6. Simple Partitioning: What is the most expensive product in each product category ?
Table:
| product_id | product_name | category | price |
| :--------- | :----------------------------- | :----------- | ------: |
| 1 | "4K OLED TV" | "Electronics" | 1499.99 |
| 2 | "Gaming Laptop" | "Electronics" | 1499.99 |
| 3 | "High-End Smartphone" | "Electronics" | 999.99 |
| 4 | "Noise-Cancelling Headphones" | "Electronics" | 349.00 |
| 5 | "The Art of SQL" | "Books" | 45.50 |
| 6 | "A Tale of Two Databases" | "Books" | 25.00 |
| 7 | "Learning PostgreSQL: First Edition" | "Books" | 59.95 |
| 8 | "Advanced Python Programming" | "Books" | 75.25 |
| 9 | "Leather Jacket" | "Clothing" | 450.00 |
| 10 | "Designer Jeans" | "Clothing" | 150.75 |
| 11 | "Cashmere Sweater" | "Clothing" | 220.00 |
| 12 | "Silk Scarf" | "Clothing" | 85.50 |
| 13 | "Robotic Vacuum Cleaner" | "Home Goods" | 600.00 |
| 14 | "Espresso Machine" | "Home Goods" | 850.99 |
| 15 | "Smart Refrigerator" | "Home Goods" | 2500.00 |
| 16 | "Air Purifier" | "Home Goods" | 320.50 |
SQL:
WITH RankedProducts As (
SELECT
product_id,
product_name,
category,
price,
ROW_NUMBER() OVER (PARTITION BY category ORDER by price DESC) as rank_by_price
from products
)
SELECT product_id, product_name, category, price from RankedProducts where rank_by_price = 1;
Result:
| product_id | product_name | category | price |
| :--------- | :------------------------- | :----------- | ------: |
| 8 | "Advanced Python Programming" | "Books" | 75.25 |
| 9 | "Leather Jacket" | "Clothing" | 450.00 |
| 2 | "Gaming Laptop" | "Electronics"| 1499.99 |
| 15 | "Smart Refrigerator" | "Home Goods" | 2500.00 |
- CTE stands for Common Table Expression.

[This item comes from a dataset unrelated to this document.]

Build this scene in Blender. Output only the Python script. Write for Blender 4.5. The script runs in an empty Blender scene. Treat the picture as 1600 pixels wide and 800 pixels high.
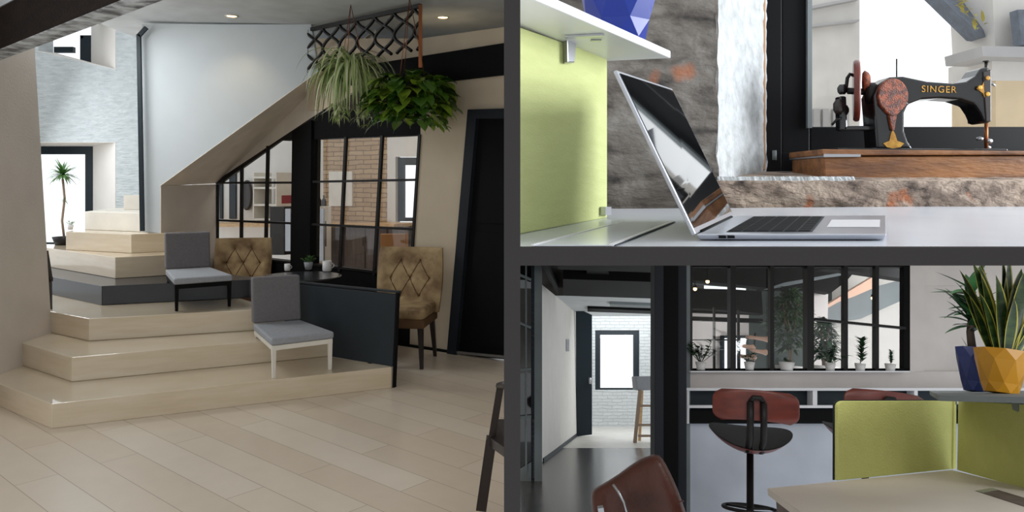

- It's defined using the WITH keyword.
- It creates a temporary "table" called RankedProducts.
- This temporary table contains all the original columns (product_name, category, price) plus a new calculated column called rank_num.
- The rank_num is calculated by the window function, which finds the rank of each product based on its price within each category.